3. Jesus’ symbols of the kingdom. Jesus’ intention was not to depart from the traditions of Israel but to call the people back to a true understanding of them. ‘Israel’s hope was conceived in relation to land, Torah and Temple; Jesus subverted the common interpretation of these, and offered his own fresh and positive alternatives’ (428).

In place of Israel’s inheritance in the land Jesus offered ‘human communities that were being renewed and restored through the coming of the kingdom’. He substituted for the existing ‘familial and national symbolism’ a ‘fictive kinship, a surrogate family, around himself’. At the heart of the ‘symbolic praxis which was to characterize his redefined Israel’ was neither Torah nor the temple but Jesus’ offer of forgiveness as a sign of eschatological blessing.
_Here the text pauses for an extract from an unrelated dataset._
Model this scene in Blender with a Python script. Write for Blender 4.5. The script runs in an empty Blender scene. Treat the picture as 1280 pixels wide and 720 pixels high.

Healing, forgiveness, renewal, the twelve, the new family and its new defining characteristics, open commensality, the promise of blessing for the Gentiles, feasts replacing fasts, the destruction and rebuilding of the Temple: all declared, in the powerful language of symbol, that Israel’s exile was over, that Jesus was himself in some way responsible for this new state of affairs, and that all that the Temple had stood for was now available through Jesus and his movement. It is not surprising, therefore, that when Jesus came to Jerusalem the place was not, so to speak, big enough for both him and the Temple together. The claim which had been central to his work in Galilee was that Israel’s god was now active, through him, to confront evil and so to bring about the real return from exile, the restoration for which Israel had longed; and that Israel’s god himself was now returning to Zion in judgment and mercy. The house built on sand, however - the present Temple and all that went with it, and all the hopes of national security which clustered, as in Jeremiah’s day, around it – would fall with a great crash. If we understand Jesus’ action in the Temple in the way I have suggested, we achieve the very great historical benefit of coherence, at this point, between a good many words and deeds which were most characteristic of Jesus during his itinerant ministry, and the deeds and words which, in Jerusalem, brought that whole prophetic career to its climax. (436-437)

Wright concludes this chapter with some brief comments on the meal in the upper room (437-438) and an examination of the view that Jesus was regarded by his opponents as a ‘deceiver of the people’ (cf. Deut.13) and ‘false prophet’ (cf. Deut.18).